左:GNRの構造模式図 右上:GNRの合成手法 右下:合成されたGNRアレー(クリックで拡大) 出典:東北大学

 同研究グループは、これまでにGNRを精密に構造制御合成する手法を開発しており、大面積ウェハー上におけるGNRの集積化合成も実現したとする。今回、この高集積GNRデバイスに対して酸素プラズマ処理を行うことで、GNRデバイスにPPCが発現することを確認した。


左:本手法で合成したGNRアレーの走査型電子顕微鏡像と酸素プラズマによるGNR機能化に関する構造模式図。 右:GNRのPPC特性(クリックで拡大) 出典:東北大学

 このPPC特性は、真空中や大気中、水中でも安定に発現することが認められ、GNRが耐環境性に優れたフレキシブル不揮発性メモリに有望な材料であることが判明したとする。


左上:GNRアレー部に水を滴下した状態の光学写真 右上:水を滴下した状態の構造模式図 下:水を滴下した状態における電流の時間変化(クリックで拡大) 出典:東北大学

 さらに、変調情報の保持時間は、光照射終了後の72時間以上にわたって変調電流が維持されることが判明し、従来のPPCデバイスと比較して2万5000倍以上の維持時間を示すことが明らかになった。不揮発性メモリへの応用として必要な、書き込み、読み出し、消去の3動作にも対応し、同研究チームはGNRを不揮発性メモリとして動作実証に成功した。約4000本のGNRを集積化した「GNR−PPC不揮発性メモリ」の開発にも達成したとする。


GNR-PPC不揮発性メモリの光学写真と走査型電子顕微鏡像、各セルの光照射に伴う抵抗変化(ΔR)特性。(クリックで拡大) 出典:東北大学

動作原理の解明――酸素プラズマ照射がカギ

 同研究グループは、さらなる動作性能の向上を目的に動作原理の解明にも着手。その結果、酸素プラズマ照射によりGNR中に局所欠陥が導入され、GNRが接合しているNi電極の界面がNi(OH)2のナノ構造に変化することが明らかとなった。

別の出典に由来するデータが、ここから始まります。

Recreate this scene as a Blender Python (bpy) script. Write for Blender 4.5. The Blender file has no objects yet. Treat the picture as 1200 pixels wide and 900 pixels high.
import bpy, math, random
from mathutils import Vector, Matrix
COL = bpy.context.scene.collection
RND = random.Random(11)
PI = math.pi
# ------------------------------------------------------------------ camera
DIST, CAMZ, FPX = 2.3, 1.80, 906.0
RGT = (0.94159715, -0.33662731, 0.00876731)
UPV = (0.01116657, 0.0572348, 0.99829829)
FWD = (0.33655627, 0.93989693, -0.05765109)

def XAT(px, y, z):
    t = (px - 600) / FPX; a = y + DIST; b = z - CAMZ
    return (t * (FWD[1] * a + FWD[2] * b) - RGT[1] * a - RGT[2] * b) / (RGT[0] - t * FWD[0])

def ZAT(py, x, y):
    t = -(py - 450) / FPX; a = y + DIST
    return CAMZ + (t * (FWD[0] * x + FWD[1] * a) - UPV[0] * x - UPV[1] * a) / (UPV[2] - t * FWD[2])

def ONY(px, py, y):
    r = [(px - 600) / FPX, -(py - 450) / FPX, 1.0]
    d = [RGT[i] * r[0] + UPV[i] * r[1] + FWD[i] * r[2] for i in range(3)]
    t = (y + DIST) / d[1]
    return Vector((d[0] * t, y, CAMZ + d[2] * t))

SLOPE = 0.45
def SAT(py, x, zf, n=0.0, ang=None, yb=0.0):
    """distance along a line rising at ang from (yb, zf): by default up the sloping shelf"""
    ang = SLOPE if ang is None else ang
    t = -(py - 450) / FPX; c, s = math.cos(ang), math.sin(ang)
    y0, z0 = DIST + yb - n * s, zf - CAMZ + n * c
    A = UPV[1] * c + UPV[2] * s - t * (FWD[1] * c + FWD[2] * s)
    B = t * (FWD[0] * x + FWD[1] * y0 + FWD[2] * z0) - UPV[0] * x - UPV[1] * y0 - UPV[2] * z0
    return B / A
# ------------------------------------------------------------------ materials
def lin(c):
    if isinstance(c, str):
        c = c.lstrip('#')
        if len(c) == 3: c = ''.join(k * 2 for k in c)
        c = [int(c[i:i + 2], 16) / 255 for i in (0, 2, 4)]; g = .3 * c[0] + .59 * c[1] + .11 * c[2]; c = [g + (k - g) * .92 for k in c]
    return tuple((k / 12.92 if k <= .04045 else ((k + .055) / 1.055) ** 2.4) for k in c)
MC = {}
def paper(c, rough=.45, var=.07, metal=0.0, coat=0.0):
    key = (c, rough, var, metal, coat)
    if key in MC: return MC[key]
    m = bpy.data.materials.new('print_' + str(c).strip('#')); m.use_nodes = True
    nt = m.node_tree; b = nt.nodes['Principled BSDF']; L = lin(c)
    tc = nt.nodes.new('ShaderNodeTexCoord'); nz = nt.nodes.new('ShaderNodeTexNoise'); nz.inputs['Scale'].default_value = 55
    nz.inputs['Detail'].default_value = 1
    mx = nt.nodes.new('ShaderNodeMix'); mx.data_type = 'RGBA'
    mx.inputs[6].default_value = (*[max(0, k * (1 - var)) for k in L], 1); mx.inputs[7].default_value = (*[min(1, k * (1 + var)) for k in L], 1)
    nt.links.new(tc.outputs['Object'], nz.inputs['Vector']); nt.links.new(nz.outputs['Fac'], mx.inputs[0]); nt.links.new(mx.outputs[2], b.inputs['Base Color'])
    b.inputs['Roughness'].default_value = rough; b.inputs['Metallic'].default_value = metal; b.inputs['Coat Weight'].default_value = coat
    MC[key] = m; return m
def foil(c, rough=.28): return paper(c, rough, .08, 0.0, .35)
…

 また、さまざまな電極種とGNR接合構造について実験を進めた結果、この形態のPPCは酸素プラズマを照射したGNR/Niデバイスにおいてのみ発現することを確認し、PPCの発現はGNR/Ni界面に形成されたキャリアトラップサイトにより誘発された可能性が高いという。

 同研究の応用デバイスとして、フレキシブル不揮発性メモリに加えて「光を照射した領域の情報が変化するという特性を利用し、ナノスケールスキャナーや生体センサー」(東北大学)などを挙げている。